A special EU council designed to tackle the problem met with Rowling early Monday morning. Council member David Atkins describes the meeting.

“She entered the room slowly, her black robes trailing on the floor and her pointed hat touching the top of the door frame,” Adkins said. “She smiled widely and started muttering nonsense words.”

After drawing a birch rod from somewhere in her robes, she proceeded to “cast spells of protection, luck and happiness.”

“These people need my help. They need to be protected from the dark forces. And, given that we can’t simply use elementary magic to rid the nation of this problem,” said Rowling, “It requires the deft touch of a master. Like me!
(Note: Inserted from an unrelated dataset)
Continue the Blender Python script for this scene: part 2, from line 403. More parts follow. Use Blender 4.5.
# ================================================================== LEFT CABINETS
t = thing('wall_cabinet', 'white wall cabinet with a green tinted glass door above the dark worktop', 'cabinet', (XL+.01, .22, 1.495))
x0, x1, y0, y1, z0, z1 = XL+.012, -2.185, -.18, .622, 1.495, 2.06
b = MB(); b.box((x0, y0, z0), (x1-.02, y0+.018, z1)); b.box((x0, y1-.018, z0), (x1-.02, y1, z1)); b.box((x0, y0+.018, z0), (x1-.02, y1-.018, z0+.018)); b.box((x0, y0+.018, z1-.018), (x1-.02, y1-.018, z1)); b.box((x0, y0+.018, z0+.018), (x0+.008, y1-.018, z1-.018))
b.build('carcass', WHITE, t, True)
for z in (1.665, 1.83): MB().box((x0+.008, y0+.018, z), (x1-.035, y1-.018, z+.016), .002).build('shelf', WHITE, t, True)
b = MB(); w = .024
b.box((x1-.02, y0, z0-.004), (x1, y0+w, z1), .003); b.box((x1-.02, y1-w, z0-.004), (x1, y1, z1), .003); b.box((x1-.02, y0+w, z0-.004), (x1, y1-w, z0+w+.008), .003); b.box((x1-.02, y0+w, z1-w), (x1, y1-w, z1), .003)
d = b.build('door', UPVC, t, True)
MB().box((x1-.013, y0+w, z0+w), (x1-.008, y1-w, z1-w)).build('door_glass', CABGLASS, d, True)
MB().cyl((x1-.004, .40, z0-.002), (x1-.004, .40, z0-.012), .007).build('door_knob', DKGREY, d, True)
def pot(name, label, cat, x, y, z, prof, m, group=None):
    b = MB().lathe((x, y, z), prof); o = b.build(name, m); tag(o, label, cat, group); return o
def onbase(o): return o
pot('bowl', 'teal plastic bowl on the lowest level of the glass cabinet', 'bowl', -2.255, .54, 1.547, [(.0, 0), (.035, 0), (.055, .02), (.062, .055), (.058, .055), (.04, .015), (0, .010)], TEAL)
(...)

Wheeeee!”

After several tense minutes, in which every council member was poked, prodded and checked for skull tattoos, Rowling sat down.

“She pulled out her check book seemingly from nowhere, wrote a blank check to the Irish government and then clapped her hands manically,” Adkins said.

Rowling reportedly then pulled out a handful of glitter, threw it in the air and sprinted through the door into the morning fog. She hasn’t been seen in several hours.

When asked for comment, Rowling’s U.S. publisher, Scholastic, declined comment, saying only: “That’s just Jo for you.”